YOUR OBJECTIVE: The listing below must be repeated word for word, with its images excluded.

GIVEN INFORMATION:
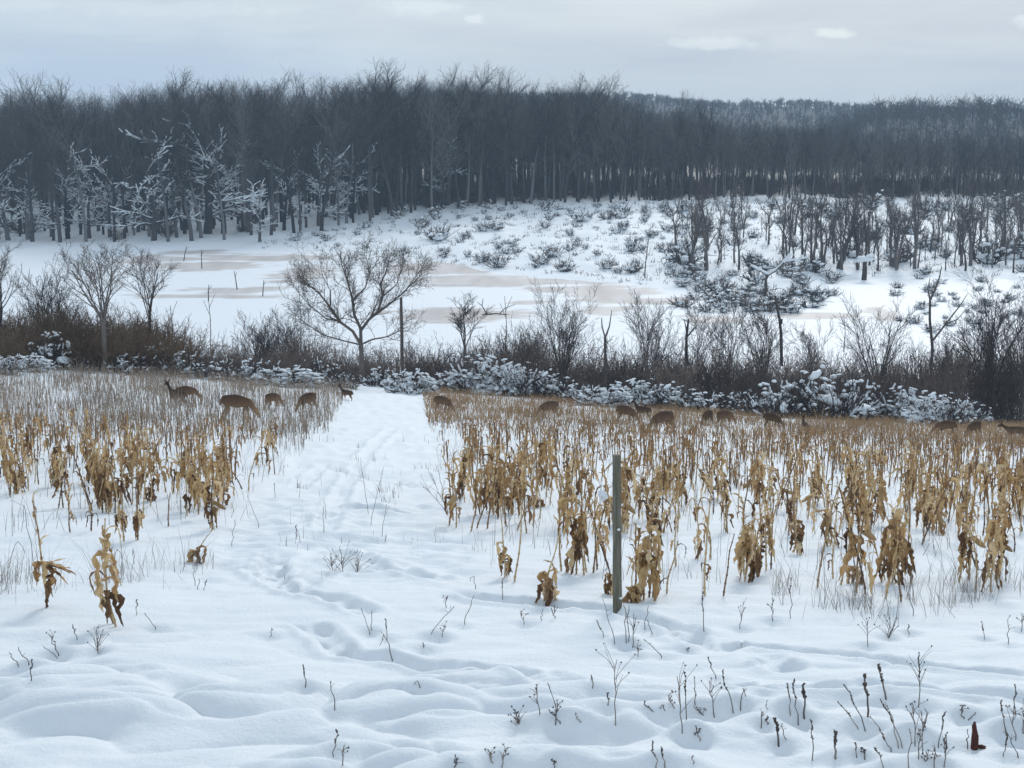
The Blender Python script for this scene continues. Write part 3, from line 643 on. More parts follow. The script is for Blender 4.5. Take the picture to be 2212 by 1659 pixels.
def instancer(o, name, meshes):
    ng = bpy.data.node_groups.new(name, 'GeometryNodeTree')
    ng.interface.new_socket('Geometry', in_out='INPUT', socket_type='NodeSocketGeometry'); ng.interface.new_socket('Geometry', in_out='OUTPUT', socket_type='NodeSocketGeometry')
    gi = ng.nodes.new('NodeGroupInput'); go = ng.nodes.new('NodeGroupOutput'); jn = ng.nodes.new('GeometryNodeJoinGeometry'); gl = ng.links.new
    for k, pm in enumerate(meshes):
        po = bpy.data.objects.new(pm.name, pm)
        inst = ng.nodes.new('GeometryNodeInstanceOnPoints'); oi = ng.nodes.new('GeometryNodeObjectInfo'); oi.inputs['Object'].default_value = po; oi.inputs['As Instance'].default_value = True
        rv = ng.nodes.new('FunctionNodeRandomValue'); rv.data_type = 'FLOAT_VECTOR'; rv.inputs[0].default_value = (0, 0, 0); rv.inputs[1].default_value = (0, 0, 6.283); rv.inputs['Seed'].default_value = 3
        na = ng.nodes.new('GeometryNodeInputNamedAttribute'); na.data_type = 'FLOAT'; na.inputs['Name'].default_value = 'tree_scale'
        ix = ng.nodes.new('GeometryNodeInputIndex'); mo = ng.nodes.new('ShaderNodeMath'); mo.operation = 'MODULO'; mo.inputs[1].default_value = len(meshes)
        eq = ng.nodes.new('ShaderNodeMath'); eq.operation = 'COMPARE'; eq.inputs[1].default_value = k; eq.inputs[2].default_value = .1
        gl(ix.outputs[0], mo.inputs[0]); gl(mo.outputs[0], eq.inputs[0]); gl(gi.outputs[0], inst.inputs['Points']); gl(eq.outputs[0], inst.inputs['Selection'])
        gl(oi.outputs['Geometry'], inst.inputs['Instance']); gl(rv.outputs[0], inst.inputs['Rotation']); gl(na.outputs[0], inst.inputs['Scale']); gl(inst.outputs[0], jn.inputs[0])
    gl(jn.outputs[0], go.inputs[0])
    md = o.modifiers.new('instances', 'NODES'); md.node_group = ng
instancer(deepo, 'deep_forest', [joined('deep_tree', tall[k * 2][0], tall[k * 2][1], M_forest) for k in range(4)])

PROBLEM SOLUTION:
The Blender Python script for this scene continues. Write part 3, from line 643 on. More parts follow. The script is for Blender 4.5. Take the picture to be 2212 by 1659 pixels.
def instancer(o, name, meshes):
    ng = bpy.data.node_groups.new(name, 'GeometryNodeTree')
    ng.interface.new_socket('Geometry', in_out='INPUT', socket_type='NodeSocketGeometry'); ng.interface.new_socket('Geometry', in_out='OUTPUT', socket_type='NodeSocketGeometry')
    gi = ng.nodes.new('NodeGroupInput'); go = ng.nodes.new('NodeGroupOutput'); jn = ng.nodes.new('GeometryNodeJoinGeometry'); gl = ng.links.new
    for k, pm in enumerate(meshes):
        po = bpy.data.objects.new(pm.name, pm)
        inst = ng.nodes.new('GeometryNodeInstanceOnPoints'); oi = ng.nodes.new('GeometryNodeObjectInfo'); oi.inputs['Object'].default_value = po; oi.inputs['As Instance'].default_value = True
        rv = ng.nodes.new('FunctionNodeRandomValue'); rv.data_type = 'FLOAT_VECTOR'; rv.inputs[0].default_value = (0, 0, 0); rv.inputs[1].default_value = (0, 0, 6.283); rv.inputs['Seed'].default_value = 3
        na = ng.nodes.new('GeometryNodeInputNamedAttribute'); na.data_type = 'FLOAT'; na.inputs['Name'].default_value = 'tree_scale'
        ix = ng.nodes.new('GeometryNodeInputIndex'); mo = ng.nodes.new('ShaderNodeMath'); mo.operation = 'MODULO'; mo.inputs[1].default_value = len(meshes)
        eq = ng.nodes.new('ShaderNodeMath'); eq.operation = 'COMPARE'; eq.inputs[1].default_value = k; eq.inputs[2].default_value = .1
        gl(ix.outputs[0], mo.inputs[0]); gl(mo.outputs[0], eq.inputs[0]); gl(gi.outputs[0], inst.inputs['Points']); gl(eq.outputs[0], inst.inputs['Selection'])
        gl(oi.outputs['Geometry'], inst.inputs['Instance']); gl(rv.outputs[0], inst.inputs['Rotation']); gl(na.outputs[0], inst.inputs['Scale']); gl(inst.outputs[0], jn.inputs[0])
    gl(jn.outputs[0], go.inputs[0])
    md = o.modifiers.new('instances', 'NODES'); md.node_group = ng
instancer(deepo, 'deep_forest', [joined('deep_tree', tall[k * 2][0], tall[k * 2][1], M_forest) for k in range(4)])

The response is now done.